Your objective:
Repeat, exactly and only, the lines from the beginning of the data through the line with "the rail heads". Pictures are left out.

[Begin]

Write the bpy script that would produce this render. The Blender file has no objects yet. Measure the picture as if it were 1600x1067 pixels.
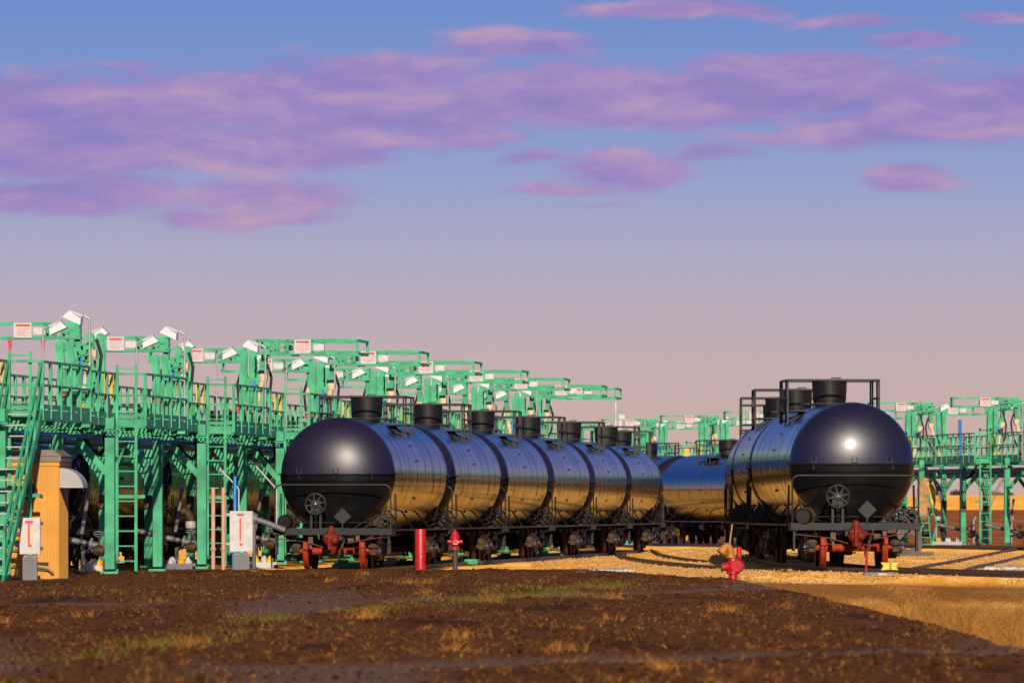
import bpy, math, random
from mathutils import Vector, Matrix, noise
R = math.radians
random.seed(7)
scene = bpy.context.scene
COL = scene.collection
F = 14200.0          # focal length in pixels of the 1600 px wide photograph
HZ = 1.55            # camera height above the rail heads

# ------------------------------------------------------------------ helpers
def lin(c):
    return tuple(((x/255)/12.92 if x/255 <= .04045 else ((x/255+.055)/1.055)**2.4) for x in c)

def pt(px, d, z=0.0):
    return Vector(((px-800)*d/F, d, z))

class MB:
    def __init__(s): s.v = []; s.f = []
    def add(s, vs, fs):
        o = len(s.v); s.v += [tuple(v) for v in vs]; s.f += [tuple(i+o for i in f) for f in fs]
    def box(s, c, d, rot=None):
        c = Vector(c); x, y, z = d[0]/2, d[1]/2, d[2]/2
        vs = [Vector((i*x, j*y, k*z)) for i in (-1, 1) for j in (-1, 1) for k in (-1, 1)]
        if rot is not None: vs = [rot @ v for v in vs]
        s.add([c+v for v in vs], [(0,1,3,2),(4,6,7,5),(0,4,5,1),(2,3,7,6),(0,2,6,4),(1,5,7,3)])
    def bar(s, p, q, w, h, up=(0,0,1)):
        p, q = Vector(p), Vector(q); d = q-p; L = d.length
        if L < 1e-6: return
        d /= L; u = Vector(up)
        if abs(d.dot(u)) > .98: u = Vector((0,1,0)) if abs(d.y) < .9 else Vector((1,0,0))
        r = d.cross(u).normalized(); u = r.cross(d)
        s.box((p+q)/2, (w, L, h), Matrix((r, d, u)).transposed())
    def tube(s, pts, r, n=8, cap=True, r2=None):
        pts = [Vector(p) for p in pts]; vs = []; fs = []
        ref = None
        for i, p in enumerate(pts):
            d = (pts[min(i+1, len(pts)-1)]-pts[max(i-1, 0)]).normalized()
            if ref is None:
                ref = d.orthogonal().normalized()
            ref = (ref - d*ref.dot(d)).normalized(); b = d.cross(ref)
            rr = r if r2 is None else r+(r2-r)*i/(len(pts)-1)
            vs += [p+(ref*math.cos(2*math.pi*k/n)+b*math.sin(2*math.pi*k/n))*rr for k in range(n)]
        for i in range(len(pts)-1):
            for k in range(n):
                fs.append((i*n+k, i*n+(k+1)%n, (i+1)*n+(k+1)%n, (i+1)*n+k))
        if cap:
            fs.append(tuple(reversed(range(n)))); fs.append(tuple((len(pts)-1)*n+k for k in range(n)))
        s.add(vs, fs)
    def lathe(s, o, prof, n=24, ax=(0,0,1)):
        o = Vector(o); ax = Vector(ax).normalized(); a = ax.orthogonal().normalized(); b = ax.cross(a)
        vs = []; fs = []
        for r, z in prof:
            vs += [o+ax*z+(a*math.cos(2*math.pi*k/n)+b*math.sin(2*math.pi*k/n))*max(r, 1e-4) for k in range(n)]
        for i in range(len(prof)-1):
            for k in range(n):
                fs.append((i*n+k, i*n+(k+1)%n, (i+1)*n+(k+1)%n, (i+1)*n+k))
        s.add(vs, fs)
    def cyl(s, p, q, r, n=16, r2=None): s.tube([p, q], r, n, True, r2)
    def prism(s, poly, o, ex, ey, ez, t):
        """polygon (a, b) in the plane ex, ey at o, thickness t along ez (centred)"""
        o, ex, ey, ez = map(Vector, (o, ex, ey, ez)); n = len(poly)
        vs = [o+ex*a+ey*b-ez*t/2 for a, b in poly]+[o+ex*a+ey*b+ez*t/2 for a, b in poly]
        s.add(vs, [tuple(range(n)), tuple(reversed(range(n, 2*n)))]+[(i, i+n, (i+1)%n+n, (i+1)%n) for i in range(n)])
    def quad(s, a, b, c, d): s.add([a, b, c, d], [(0,1,2,3)])
    def torus(s, o, ax, RR, r, n=32, m=8):
        o = Vector(o); ax = Vector(ax).normalized(); a = ax.orthogonal().normalized(); b = ax.cross(a)
        vs = []; fs = []
        for i in range(n):
            e = a*math.cos(2*math.pi*i/n)+b*math.sin(2*math.pi*i/n)
            vs += [o+e*(RR+r*math.cos(2*math.pi*k/m))+ax*r*math.sin(2*math.pi*k/m) for k in range(m)]
        for i in range(n):
            for k in range(m):
                fs.append((i*m+k, i*m+(k+1)%m, ((i+1)%n)*m+(k+1)%m, ((i+1)%n)*m+k))
        s.add(vs, fs)
    def build(s, name, mat, parent=None, smooth=True, ang=38, fixn=True):
        me = bpy.data.meshes.new(name); me.from_pydata(s.v, [], s.f)
        if fixn:
            import bmesh
            bm = bmesh.new(); bm.from_mesh(me); bmesh.ops.recalc_face_normals(bm, faces=bm.faces); bm.to_mesh(me); bm.free()
        if smooth:
            me.shade_smooth(); me.set_sharp_from_angle(angle=R(ang))
        me.materials.append(mat); me.update()
        o = bpy.data.objects.new(name, me); COL.objects.link(o)
        if parent: o.parent = parent
        return o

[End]

Written reply:
Write the bpy script that would produce this render. The Blender file has no objects yet. Measure the picture as if it were 1600x1067 pixels.
import bpy, math, random
from mathutils import Vector, Matrix, noise
R = math.radians
random.seed(7)
scene = bpy.context.scene
COL = scene.collection
F = 14200.0          # focal length in pixels of the 1600 px wide photograph
HZ = 1.55            # camera height above the rail heads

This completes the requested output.